Friday February 7, 2014 at Early Bird Espresso
5 minutes
An e-mail from the Playwright’s Guild of Canada

I’m working on organizing my thoughts about feminism. For a long time I’ve called myself a “humanist”, perhaps a naive cop out in an attempt to disengage with the question at hand, a cop out based in fear of ignorance. If feminism means equality, I am a feminist. I feel a flutter of fear and excitement at that proclamation. I remember being in the third year of my undergrad and in an elective Gender Studies class called “Women’s Sexualities”. The professor was a short-haired, sweater-vest wearing lesbian with square framed glasses and a deep love of the term “insofar as”. I was resistant to the male-bash, to the man as predator, to the negative focus on the differences of gender. I was challenged by our discussions that felt far away from my actual experience as a young woman in an urban centre and more based in academic jargon and name dropped heavy hitting feminist scholars.

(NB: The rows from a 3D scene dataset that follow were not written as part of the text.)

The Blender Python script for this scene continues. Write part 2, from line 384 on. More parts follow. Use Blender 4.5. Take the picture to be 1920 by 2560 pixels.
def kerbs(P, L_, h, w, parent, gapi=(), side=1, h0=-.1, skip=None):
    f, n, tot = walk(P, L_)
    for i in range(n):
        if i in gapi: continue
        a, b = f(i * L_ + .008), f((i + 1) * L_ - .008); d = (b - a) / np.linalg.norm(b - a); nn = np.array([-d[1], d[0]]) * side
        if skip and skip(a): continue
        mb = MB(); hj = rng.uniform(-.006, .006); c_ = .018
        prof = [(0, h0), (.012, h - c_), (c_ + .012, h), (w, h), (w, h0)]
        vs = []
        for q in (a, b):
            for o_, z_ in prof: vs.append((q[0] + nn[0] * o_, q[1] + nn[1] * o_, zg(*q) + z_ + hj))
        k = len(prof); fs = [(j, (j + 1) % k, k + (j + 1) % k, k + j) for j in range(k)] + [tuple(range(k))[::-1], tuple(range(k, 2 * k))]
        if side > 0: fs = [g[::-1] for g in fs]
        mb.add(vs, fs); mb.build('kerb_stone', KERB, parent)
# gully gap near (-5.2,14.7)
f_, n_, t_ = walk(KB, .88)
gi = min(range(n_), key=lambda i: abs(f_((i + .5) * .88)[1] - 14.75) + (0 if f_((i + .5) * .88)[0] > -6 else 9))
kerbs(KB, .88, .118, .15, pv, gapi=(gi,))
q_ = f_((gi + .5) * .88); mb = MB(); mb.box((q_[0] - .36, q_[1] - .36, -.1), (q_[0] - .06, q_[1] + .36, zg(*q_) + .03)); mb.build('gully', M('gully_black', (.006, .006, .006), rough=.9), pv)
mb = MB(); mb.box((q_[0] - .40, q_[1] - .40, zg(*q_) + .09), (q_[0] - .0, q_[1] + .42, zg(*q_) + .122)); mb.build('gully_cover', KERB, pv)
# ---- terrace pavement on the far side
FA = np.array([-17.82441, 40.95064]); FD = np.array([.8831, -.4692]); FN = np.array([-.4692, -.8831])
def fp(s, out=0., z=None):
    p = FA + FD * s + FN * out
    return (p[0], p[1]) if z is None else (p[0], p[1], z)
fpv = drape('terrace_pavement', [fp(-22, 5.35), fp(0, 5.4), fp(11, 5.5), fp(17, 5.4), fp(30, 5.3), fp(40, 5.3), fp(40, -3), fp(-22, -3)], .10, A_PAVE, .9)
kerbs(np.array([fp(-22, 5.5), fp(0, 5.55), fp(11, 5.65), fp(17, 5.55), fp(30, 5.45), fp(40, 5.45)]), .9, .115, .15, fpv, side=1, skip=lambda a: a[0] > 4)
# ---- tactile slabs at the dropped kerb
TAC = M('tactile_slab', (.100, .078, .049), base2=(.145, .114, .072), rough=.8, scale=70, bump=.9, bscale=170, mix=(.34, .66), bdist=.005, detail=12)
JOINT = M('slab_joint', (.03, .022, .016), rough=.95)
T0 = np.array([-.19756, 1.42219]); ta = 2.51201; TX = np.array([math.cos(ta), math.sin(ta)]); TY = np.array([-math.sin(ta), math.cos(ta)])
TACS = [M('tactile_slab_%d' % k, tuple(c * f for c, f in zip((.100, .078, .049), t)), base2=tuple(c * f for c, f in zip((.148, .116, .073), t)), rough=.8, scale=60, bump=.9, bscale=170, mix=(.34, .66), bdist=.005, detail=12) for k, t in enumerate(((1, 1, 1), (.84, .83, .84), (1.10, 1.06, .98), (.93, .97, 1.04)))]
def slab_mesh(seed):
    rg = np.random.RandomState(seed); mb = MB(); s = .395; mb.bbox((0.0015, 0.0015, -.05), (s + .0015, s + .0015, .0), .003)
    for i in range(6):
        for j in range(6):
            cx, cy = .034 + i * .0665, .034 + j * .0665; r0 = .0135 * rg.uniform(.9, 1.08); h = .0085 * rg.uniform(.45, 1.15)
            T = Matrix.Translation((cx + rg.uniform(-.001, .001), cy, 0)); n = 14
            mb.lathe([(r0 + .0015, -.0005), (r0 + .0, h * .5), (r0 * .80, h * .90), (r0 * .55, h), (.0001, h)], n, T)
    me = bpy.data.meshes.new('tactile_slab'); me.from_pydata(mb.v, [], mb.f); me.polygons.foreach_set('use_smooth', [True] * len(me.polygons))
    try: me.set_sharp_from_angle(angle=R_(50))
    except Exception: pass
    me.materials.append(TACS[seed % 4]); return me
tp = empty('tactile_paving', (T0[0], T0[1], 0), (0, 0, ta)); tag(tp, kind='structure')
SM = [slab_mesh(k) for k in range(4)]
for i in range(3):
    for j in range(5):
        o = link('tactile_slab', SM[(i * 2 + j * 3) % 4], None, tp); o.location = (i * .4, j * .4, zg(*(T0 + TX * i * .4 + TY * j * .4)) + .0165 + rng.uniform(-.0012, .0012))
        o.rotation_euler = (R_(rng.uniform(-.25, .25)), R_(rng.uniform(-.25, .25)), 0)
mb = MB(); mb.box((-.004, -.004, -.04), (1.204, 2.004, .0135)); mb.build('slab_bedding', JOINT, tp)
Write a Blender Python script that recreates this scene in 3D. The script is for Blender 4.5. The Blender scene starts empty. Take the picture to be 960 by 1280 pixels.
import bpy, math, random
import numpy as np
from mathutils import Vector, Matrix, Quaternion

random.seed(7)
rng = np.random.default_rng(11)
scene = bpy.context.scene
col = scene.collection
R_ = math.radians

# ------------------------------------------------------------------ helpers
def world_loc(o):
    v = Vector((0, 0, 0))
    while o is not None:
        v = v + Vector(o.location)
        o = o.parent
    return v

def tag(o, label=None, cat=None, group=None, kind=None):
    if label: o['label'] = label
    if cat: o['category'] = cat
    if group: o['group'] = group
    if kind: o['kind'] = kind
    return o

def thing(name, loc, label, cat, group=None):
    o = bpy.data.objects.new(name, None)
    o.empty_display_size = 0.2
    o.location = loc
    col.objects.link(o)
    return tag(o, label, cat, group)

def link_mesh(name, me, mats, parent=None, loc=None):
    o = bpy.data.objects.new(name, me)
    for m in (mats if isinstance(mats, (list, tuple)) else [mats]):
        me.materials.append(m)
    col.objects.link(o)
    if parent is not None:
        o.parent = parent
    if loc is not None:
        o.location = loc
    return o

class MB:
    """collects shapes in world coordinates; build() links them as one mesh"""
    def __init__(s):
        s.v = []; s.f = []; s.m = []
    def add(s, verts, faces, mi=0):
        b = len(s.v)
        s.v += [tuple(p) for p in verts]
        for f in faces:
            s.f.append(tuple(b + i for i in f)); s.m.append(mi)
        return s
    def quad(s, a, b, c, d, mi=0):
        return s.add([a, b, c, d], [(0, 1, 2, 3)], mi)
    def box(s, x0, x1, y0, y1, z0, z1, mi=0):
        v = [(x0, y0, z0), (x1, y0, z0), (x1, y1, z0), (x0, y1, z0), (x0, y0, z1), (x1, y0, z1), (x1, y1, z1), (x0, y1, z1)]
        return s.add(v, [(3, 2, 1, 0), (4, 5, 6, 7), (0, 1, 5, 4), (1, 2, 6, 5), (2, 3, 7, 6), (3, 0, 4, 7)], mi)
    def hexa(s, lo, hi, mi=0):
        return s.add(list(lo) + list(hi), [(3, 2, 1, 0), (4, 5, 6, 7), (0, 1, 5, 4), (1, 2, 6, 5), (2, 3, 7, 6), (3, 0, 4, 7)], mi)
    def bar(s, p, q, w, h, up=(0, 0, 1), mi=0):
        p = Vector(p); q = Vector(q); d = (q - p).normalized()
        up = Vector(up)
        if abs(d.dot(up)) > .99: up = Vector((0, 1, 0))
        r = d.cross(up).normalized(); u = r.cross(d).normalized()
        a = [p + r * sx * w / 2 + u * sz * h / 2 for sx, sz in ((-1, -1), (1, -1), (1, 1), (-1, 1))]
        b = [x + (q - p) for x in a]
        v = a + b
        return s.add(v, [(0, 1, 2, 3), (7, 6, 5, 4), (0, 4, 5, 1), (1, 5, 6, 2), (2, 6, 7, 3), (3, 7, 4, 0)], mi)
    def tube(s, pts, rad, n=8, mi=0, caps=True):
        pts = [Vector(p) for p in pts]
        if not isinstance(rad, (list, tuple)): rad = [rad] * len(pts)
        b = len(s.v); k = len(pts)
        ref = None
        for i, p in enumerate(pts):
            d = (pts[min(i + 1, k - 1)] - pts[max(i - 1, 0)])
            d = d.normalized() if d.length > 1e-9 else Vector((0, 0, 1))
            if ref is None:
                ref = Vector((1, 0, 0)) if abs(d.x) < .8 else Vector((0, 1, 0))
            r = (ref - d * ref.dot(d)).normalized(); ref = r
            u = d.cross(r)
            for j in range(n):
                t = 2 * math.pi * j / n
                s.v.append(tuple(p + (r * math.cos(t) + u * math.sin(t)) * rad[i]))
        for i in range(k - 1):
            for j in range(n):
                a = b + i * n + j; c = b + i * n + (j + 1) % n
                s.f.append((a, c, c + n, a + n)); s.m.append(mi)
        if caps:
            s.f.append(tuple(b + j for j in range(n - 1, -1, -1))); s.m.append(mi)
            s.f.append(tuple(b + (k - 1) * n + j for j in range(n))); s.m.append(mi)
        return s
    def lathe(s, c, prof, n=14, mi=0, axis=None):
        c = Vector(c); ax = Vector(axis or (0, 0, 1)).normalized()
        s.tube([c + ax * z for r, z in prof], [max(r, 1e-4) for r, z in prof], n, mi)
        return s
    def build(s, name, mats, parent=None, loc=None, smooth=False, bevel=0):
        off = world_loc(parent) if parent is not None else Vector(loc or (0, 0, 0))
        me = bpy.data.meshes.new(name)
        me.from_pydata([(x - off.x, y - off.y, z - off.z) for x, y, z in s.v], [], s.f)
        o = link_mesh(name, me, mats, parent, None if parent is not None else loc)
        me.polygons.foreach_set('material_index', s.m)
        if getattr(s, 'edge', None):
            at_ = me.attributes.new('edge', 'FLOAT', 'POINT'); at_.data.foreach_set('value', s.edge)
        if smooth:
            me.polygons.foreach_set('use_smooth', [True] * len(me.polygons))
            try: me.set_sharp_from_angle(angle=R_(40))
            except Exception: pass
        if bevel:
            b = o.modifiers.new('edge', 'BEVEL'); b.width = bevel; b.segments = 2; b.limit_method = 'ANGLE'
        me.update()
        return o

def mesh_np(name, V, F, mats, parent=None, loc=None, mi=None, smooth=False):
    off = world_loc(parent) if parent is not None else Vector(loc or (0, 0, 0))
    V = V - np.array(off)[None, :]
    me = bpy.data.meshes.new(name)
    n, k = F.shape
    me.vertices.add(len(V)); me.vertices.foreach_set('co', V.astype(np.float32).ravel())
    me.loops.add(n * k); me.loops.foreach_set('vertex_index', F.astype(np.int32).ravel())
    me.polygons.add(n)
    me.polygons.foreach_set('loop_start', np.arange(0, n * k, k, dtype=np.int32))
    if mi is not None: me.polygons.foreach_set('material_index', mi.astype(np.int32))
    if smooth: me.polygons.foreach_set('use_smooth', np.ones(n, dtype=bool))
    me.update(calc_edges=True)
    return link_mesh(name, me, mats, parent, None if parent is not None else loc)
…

“Hooded Shawl” by Sasha at her desk

Thursday February 6, 2014
5 minutes
the Circle Scarf tag
American Apparel

We were wiser when we were younger. Tuned into our hunger and our thirst. Seeing only the best and not the worst. Every person their own snowflake, melting on the tongue of the universe. We were wiser when we were younger. Brewing our tea in tiny cups and shaking hands with every stuffed bear at the party. No fashionably late. Always on time. You would braid my hair, fancy and french, and I would tell you made-up stories about a place we called “Venitaville”.

“We were wiser when we were younger,” you say, pouring more beer in my glass and getting really whimsical about it. “Remember that hooded shawl thing you had? That you’d wear October to April?” My Bubba had made it for me out of and old sweater. It was pink and purple.